My current game project has very bright, colourful, simple graphics. I am however trying to craft something involving and meaningful - in the sense that I want people to experience a sense of agency. I want players to feel that the act of play will reveal the systems at work, therefore allowing them to improve their score and have a more enjoyable time.
In trying to build a game that isn't too shallow, I started layering conditions on conditions. Events on events, some random, some not. Sometimes X might happen, sometimes Y, and sometimes neither. Herein lay the problem.
In order to meet sudden conditions posed by the game, the player needs to plan ahead. The random nature of these conditions was at odds with creating a sound feedback loop. I found players might sometimes find themselves preparing for a rainy day that never comes.
The game threatens you. You rise to the challenge, only to find it responds 'just kidding, you've been wasting your time, you needn't of planned ahead so much'.

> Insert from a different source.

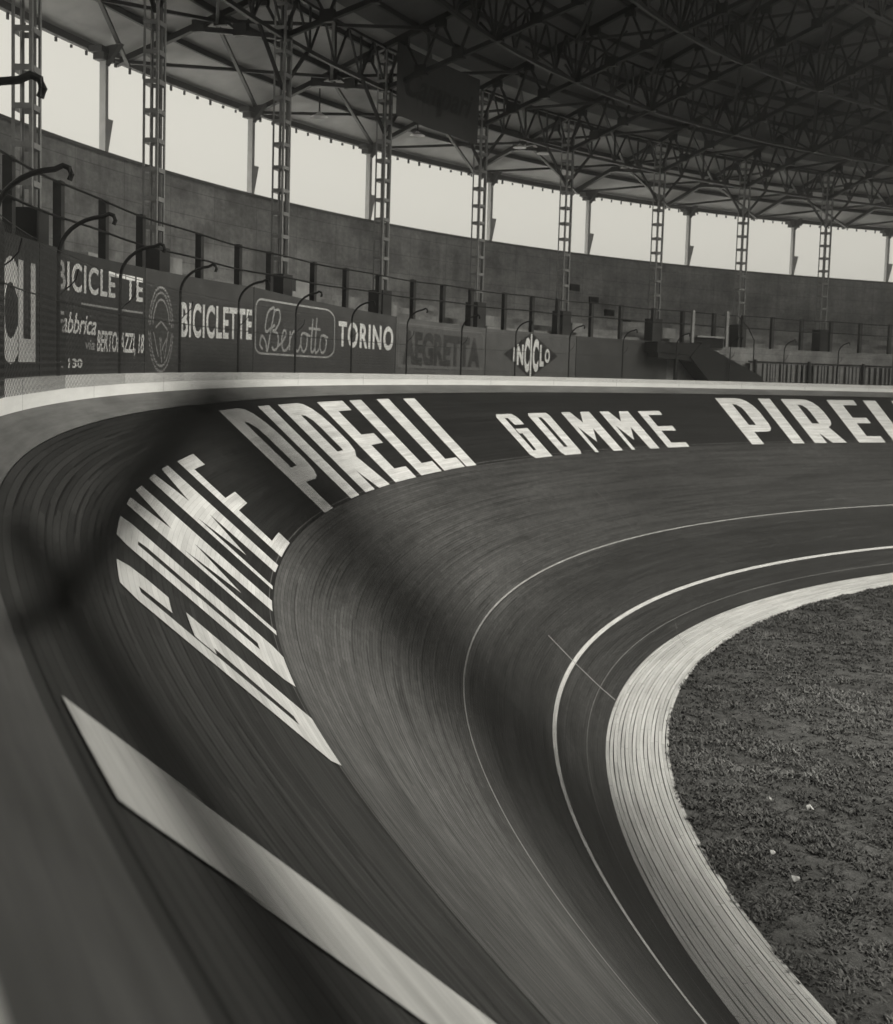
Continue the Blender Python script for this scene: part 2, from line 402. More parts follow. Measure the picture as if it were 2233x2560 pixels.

The answer in this case: simplify the systems that trigger events and establish winning/scoring conditions. Implement a higher level of redundancy, therefore boosting agency and a sense of reward for making meaningful strategic decisions. With a simpler system at work, one that features less random elements, the player can learn the game (to some degree), isolate the key strategies required for a (not quite) perfect playthrough...
and most importantly: enjoy themselves and get a flipping huge score.